▼

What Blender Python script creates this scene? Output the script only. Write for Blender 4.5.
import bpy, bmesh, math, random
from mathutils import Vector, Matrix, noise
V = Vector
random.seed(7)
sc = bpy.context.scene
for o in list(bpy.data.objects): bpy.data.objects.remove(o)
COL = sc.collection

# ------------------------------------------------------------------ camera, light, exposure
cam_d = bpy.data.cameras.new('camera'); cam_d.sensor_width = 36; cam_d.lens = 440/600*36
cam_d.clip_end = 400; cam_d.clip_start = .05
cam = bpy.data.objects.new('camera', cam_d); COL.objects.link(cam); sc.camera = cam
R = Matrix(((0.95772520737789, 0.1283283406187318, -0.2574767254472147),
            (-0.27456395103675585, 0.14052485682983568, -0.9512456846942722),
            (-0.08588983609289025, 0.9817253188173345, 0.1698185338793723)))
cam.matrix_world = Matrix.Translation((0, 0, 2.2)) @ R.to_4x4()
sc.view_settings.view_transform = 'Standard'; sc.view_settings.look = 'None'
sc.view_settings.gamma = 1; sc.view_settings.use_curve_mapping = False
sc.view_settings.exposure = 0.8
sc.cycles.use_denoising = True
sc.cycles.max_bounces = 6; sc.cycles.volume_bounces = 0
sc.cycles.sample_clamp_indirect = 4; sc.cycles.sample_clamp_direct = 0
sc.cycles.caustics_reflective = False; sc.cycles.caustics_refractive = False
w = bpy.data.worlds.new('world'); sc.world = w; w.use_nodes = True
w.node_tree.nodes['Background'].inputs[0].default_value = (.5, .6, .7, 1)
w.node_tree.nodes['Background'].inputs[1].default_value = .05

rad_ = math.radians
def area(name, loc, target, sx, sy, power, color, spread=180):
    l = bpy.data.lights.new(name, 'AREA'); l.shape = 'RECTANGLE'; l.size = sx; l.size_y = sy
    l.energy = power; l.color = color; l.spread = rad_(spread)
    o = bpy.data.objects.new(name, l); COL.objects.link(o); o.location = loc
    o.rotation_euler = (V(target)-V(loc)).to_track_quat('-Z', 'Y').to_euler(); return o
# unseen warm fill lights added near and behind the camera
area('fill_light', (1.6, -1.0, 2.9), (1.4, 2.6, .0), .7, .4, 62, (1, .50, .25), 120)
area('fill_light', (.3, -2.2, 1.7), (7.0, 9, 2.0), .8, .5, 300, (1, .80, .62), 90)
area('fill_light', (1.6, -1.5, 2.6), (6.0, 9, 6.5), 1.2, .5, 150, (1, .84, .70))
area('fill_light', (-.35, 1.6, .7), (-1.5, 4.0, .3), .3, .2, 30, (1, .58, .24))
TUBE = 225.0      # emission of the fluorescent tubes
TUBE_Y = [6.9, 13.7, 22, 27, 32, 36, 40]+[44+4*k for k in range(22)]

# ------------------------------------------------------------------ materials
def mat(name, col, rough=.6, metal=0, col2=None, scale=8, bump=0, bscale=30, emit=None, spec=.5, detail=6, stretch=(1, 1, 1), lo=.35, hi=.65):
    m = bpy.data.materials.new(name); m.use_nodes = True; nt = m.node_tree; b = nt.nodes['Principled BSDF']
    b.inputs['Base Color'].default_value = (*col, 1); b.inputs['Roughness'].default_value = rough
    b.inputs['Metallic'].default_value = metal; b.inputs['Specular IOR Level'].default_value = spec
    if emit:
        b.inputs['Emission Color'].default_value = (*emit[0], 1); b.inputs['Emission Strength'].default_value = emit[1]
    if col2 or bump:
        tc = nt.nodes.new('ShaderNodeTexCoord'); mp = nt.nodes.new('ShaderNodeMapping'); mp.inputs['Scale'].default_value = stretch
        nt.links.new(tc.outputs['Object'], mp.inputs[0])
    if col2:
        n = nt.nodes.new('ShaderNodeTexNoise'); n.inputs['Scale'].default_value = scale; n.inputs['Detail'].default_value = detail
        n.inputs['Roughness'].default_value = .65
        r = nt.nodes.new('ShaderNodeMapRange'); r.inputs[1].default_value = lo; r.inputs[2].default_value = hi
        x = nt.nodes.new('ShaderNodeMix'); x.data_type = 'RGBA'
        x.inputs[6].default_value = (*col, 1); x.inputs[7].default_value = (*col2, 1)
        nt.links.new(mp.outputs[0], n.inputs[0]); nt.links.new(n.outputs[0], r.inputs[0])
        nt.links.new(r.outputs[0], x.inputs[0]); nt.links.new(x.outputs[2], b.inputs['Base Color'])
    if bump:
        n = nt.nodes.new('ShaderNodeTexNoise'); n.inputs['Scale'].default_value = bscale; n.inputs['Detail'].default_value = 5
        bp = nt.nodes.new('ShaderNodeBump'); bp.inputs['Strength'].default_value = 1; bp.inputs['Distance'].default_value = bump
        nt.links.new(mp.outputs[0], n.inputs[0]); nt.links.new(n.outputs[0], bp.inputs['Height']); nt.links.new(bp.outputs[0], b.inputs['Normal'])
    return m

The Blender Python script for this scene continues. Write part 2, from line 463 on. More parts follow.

▲

GIVEN TASK:
Exactly repeat the lines running from the top of the listing to the line bearing "w.node_tree.nodes['Background'].inputs[1].default_value = .05", both of those lines included, and only them.

COMPLETED EXERCISE:
What Blender Python script creates this scene? Output the script only. Write for Blender 4.5.
import bpy, bmesh, math, random
from mathutils import Vector, Matrix, noise
V = Vector
random.seed(7)
sc = bpy.context.scene
for o in list(bpy.data.objects): bpy.data.objects.remove(o)
COL = sc.collection

# ------------------------------------------------------------------ camera, light, exposure
cam_d = bpy.data.cameras.new('camera'); cam_d.sensor_width = 36; cam_d.lens = 440/600*36
cam_d.clip_end = 400; cam_d.clip_start = .05
cam = bpy.data.objects.new('camera', cam_d); COL.objects.link(cam); sc.camera = cam
R = Matrix(((0.95772520737789, 0.1283283406187318, -0.2574767254472147),
            (-0.27456395103675585, 0.14052485682983568, -0.9512456846942722),
            (-0.08588983609289025, 0.9817253188173345, 0.1698185338793723)))
cam.matrix_world = Matrix.Translation((0, 0, 2.2)) @ R.to_4x4()
sc.view_settings.view_transform = 'Standard'; sc.view_settings.look = 'None'
sc.view_settings.gamma = 1; sc.view_settings.use_curve_mapping = False
sc.view_settings.exposure = 0.8
sc.cycles.use_denoising = True
sc.cycles.max_bounces = 6; sc.cycles.volume_bounces = 0
sc.cycles.sample_clamp_indirect = 4; sc.cycles.sample_clamp_direct = 0
sc.cycles.caustics_reflective = False; sc.cycles.caustics_refractive = False
w = bpy.data.worlds.new('world'); sc.world = w; w.use_nodes = True
w.node_tree.nodes['Background'].inputs[0].default_value = (.5, .6, .7, 1)
w.node_tree.nodes['Background'].inputs[1].default_value = .05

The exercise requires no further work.